The laws here in Texas don’t help much either. For 170 years now a landowner has been allowed to do whatever he chooses with fresh water that he can find under his land. Lately, it’s often more profitable for farmers and ranchers to drill water wells to sell the water to the frac boys instead of using it to irrigate or water the cows. So they do that, paying little mind to where the grandkids will get water to keep the ranch alive – cows don’t like brine.
The problem might be fixable by banning fresh water for fracking. But getting that enacted here in Texas would likely be a little tough – we don’t even have global warming down here, by Gawd!!! And the oil companies voluntarily refusing to use potable water to frac is pretty unlikely, though some of the more progressive ones have taken steps toward that. Screwy situation – and there’s no one solution to it that fits everywhere.
Richard Varga says
Gaining the quick buck vs preserving the water, soil & air quality for future generations or even for ourselves today. Tough problem as without the quick buck many farmers/ranchers can’t survive economically. We have some oil & natural gas fields around here but the greater problem has been the degradation of soil, water, air from cattle, poultry & hog manure used to fertilize fields (more accurately, to dispose of the manure in a ‘green” manner as the amount of manure used and the problems this causes greatly exceeds the benefits gained from natural fertilizer over chemical fertilizer).
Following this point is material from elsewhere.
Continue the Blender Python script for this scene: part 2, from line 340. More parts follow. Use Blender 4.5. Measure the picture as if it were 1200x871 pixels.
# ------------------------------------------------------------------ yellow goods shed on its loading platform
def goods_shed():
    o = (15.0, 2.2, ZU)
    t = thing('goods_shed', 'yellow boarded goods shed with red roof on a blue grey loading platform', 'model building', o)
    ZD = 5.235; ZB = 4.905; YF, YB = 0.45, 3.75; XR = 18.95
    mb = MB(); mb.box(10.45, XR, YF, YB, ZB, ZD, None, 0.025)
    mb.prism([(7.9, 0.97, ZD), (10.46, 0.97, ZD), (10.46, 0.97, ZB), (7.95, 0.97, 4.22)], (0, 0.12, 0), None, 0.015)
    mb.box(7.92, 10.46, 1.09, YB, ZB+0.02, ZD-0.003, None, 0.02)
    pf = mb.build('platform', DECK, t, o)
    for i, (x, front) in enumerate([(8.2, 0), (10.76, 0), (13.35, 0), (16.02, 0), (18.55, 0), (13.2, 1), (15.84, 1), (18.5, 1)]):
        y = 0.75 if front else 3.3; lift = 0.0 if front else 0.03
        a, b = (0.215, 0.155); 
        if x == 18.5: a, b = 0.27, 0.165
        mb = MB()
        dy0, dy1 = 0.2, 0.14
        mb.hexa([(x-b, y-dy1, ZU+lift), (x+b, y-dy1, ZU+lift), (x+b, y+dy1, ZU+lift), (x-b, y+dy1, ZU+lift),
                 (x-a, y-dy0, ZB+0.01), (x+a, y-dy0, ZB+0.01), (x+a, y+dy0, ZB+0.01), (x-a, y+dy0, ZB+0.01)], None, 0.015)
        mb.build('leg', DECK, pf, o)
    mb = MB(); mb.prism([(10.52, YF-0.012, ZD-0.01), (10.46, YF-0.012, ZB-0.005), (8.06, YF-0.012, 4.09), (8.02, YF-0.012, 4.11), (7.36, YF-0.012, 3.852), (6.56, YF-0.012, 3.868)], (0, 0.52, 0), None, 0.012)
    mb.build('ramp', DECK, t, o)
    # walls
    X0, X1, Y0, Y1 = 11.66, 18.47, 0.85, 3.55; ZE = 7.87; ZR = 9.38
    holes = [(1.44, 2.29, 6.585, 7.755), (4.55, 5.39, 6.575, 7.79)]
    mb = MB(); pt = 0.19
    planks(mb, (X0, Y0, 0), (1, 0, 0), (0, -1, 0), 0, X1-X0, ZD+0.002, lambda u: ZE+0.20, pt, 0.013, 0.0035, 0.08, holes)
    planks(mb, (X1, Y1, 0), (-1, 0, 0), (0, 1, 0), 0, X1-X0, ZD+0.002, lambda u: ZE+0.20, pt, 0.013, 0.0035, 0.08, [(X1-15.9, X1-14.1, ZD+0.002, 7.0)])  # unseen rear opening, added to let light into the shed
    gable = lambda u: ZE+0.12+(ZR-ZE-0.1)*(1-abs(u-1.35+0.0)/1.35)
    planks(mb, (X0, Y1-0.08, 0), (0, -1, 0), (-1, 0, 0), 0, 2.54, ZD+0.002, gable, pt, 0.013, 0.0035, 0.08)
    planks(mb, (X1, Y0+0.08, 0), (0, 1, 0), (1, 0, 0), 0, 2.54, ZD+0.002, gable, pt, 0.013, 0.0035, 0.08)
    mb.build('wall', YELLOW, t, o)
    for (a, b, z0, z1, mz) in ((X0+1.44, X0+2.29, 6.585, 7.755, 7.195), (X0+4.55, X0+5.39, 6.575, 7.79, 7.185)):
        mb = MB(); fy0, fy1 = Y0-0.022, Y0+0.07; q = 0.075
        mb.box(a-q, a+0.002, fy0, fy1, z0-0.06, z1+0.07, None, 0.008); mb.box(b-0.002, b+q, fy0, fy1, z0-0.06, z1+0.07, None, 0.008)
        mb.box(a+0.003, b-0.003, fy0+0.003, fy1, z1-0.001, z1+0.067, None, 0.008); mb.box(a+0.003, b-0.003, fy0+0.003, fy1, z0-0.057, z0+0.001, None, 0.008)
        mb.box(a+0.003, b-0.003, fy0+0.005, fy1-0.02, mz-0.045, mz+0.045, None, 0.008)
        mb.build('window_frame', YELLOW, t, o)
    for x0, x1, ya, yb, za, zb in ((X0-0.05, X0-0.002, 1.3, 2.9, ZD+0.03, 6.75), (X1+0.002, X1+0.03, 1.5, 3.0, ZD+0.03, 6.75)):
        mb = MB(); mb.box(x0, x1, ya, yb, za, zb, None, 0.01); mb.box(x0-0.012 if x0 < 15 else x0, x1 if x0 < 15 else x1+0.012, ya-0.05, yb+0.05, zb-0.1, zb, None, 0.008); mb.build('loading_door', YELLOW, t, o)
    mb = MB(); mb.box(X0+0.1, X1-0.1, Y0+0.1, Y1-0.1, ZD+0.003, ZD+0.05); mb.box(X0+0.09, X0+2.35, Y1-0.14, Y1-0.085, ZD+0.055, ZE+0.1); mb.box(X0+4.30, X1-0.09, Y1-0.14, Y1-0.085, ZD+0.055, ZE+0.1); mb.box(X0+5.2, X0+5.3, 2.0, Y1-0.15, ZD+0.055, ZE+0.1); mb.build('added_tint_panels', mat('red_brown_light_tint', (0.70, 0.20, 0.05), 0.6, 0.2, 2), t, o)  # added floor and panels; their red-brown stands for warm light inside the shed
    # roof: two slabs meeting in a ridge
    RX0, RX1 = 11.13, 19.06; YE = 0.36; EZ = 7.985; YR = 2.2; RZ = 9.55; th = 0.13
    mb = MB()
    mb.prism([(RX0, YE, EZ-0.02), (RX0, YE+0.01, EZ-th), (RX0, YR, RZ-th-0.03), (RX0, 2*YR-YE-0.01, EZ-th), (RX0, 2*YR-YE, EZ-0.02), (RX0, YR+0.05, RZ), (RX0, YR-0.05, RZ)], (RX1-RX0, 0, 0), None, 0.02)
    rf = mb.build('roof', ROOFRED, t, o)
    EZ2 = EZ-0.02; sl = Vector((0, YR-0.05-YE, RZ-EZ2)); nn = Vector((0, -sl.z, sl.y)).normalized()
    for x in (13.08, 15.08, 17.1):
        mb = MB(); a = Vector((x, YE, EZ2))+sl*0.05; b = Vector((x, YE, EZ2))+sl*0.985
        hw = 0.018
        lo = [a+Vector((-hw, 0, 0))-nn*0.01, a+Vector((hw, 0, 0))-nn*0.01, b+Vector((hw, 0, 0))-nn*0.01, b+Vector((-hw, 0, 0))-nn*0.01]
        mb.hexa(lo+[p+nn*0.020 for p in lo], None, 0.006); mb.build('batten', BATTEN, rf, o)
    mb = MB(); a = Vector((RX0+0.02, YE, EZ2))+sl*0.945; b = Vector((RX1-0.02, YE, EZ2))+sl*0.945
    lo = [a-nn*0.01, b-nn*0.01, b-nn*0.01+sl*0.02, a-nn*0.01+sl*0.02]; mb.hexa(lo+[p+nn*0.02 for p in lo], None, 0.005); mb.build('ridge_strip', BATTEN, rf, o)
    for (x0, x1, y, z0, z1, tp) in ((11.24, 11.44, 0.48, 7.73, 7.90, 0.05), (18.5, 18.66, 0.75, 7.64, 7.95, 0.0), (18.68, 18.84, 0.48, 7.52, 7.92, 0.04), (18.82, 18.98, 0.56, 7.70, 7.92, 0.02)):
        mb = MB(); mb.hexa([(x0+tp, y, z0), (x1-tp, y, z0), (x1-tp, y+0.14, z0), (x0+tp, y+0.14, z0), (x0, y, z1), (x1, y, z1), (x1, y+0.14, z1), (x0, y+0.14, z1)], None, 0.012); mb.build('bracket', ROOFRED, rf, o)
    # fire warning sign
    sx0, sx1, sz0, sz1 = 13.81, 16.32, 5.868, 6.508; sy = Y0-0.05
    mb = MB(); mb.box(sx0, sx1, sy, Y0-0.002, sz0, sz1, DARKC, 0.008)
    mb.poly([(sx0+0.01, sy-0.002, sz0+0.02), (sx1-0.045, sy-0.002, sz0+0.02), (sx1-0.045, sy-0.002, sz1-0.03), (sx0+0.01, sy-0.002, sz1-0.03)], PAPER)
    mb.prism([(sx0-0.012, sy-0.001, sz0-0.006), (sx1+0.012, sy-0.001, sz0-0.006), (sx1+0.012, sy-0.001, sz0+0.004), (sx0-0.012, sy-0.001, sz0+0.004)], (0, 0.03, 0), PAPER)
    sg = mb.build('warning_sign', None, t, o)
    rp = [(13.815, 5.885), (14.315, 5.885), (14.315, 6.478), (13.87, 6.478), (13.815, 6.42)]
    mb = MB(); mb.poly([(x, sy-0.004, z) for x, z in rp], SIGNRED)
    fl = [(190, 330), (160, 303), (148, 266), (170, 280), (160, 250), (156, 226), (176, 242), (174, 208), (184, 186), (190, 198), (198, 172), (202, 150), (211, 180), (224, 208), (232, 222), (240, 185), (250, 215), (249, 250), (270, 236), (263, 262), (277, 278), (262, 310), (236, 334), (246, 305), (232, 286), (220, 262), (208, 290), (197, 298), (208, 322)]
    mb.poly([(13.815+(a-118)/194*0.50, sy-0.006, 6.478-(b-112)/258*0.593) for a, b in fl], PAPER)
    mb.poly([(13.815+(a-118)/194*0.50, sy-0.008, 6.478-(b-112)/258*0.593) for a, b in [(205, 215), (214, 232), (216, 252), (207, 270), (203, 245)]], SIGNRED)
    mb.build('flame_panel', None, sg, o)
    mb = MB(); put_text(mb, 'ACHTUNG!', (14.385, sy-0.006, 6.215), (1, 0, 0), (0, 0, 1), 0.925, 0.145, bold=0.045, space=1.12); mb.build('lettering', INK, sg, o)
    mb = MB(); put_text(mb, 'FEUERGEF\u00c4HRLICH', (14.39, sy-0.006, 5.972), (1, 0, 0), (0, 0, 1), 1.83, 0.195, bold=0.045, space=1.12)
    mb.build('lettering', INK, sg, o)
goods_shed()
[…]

Water from wells & springs that I used 30 years ago is undrinkable now. Local gov’t has had to build miles of pipelines to transport treated water from a city upstream to replace the water lost to agricultural pollution. And I have not mentioned the chemical runoff in the water. Meanwhile many of the farms are still not financially viable due to increased input costs (fuel, equipment, chemicals, seed) and increases in taxes.